Ted Lewis’s life and work will be celebrated in his home-town over the new year. Lewis wrote nine novels, mostly in the noir genre, including the much-celebrated Jack’s Return Home, on which the genre-defining film Get Carter is based. He is known for the gritty realism in his books, which present an accurate and dramatic view of the criminal underworld in northern Britain and especially around North Lincolnshire in the 1960s, 1970s and 1980s.

The free exhibition dedicated to Lewis will open at the Wilderspin National School Museum on Queen Street in Barton on January 7. It’s not just noir novels and crime dramas that will be filling the school-house though: Lewis was a prodigious and multi-talented man who worked successfully in a range of areas after his family moved to Barton in 1947. Before he hit on literary fame, Lewis’s teacher at Barton Grammar School, Henry Treece, had to persuade his parents to allow him to pursue his artistic and literary ambitions at art school. This led to a successful career as a graphic designer, which saw him help to create the famously psychedelic graphics for the video to Yellow Submarine by the Beatles.

As if literary fame and artistic success weren’t enough to lodge Lewis firmly in the British cultural firmament, he even found time to bring a little music to the local area with the help of the Unity Jazz Band.

All of this is celebrated in the exhibition with the help of research and memorabilia on the man and his work.
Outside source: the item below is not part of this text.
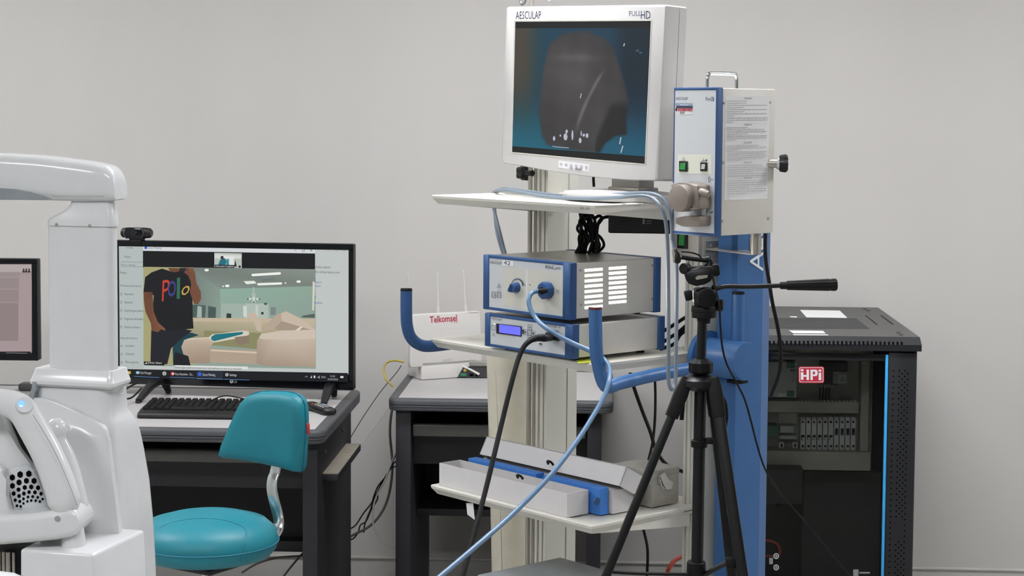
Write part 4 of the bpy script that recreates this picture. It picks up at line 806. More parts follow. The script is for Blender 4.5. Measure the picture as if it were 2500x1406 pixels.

It has been organised by the Ted Lewis Group, a voluntary local group of avid fans who work to spread the word about the local author’s work.

Mayor of North Lincolnshire, Councillor Trevor Foster tells the Scunthorpe Telegraph: “This is a very comprehensive interesting exhibition from Ted Lewis Group … I have seen Get Carter and I have been inspired to read more of Ted Lewis’s work ”

If you want to ‘get Ted’ this new year, the exhibition dedicated to him can be viewed for free from noon on January 7, 2017 at the Wilderspin National School, Barton upon Humber, then every Thursday to Sunday, from 11 am to 4 pm until 4th February 2017.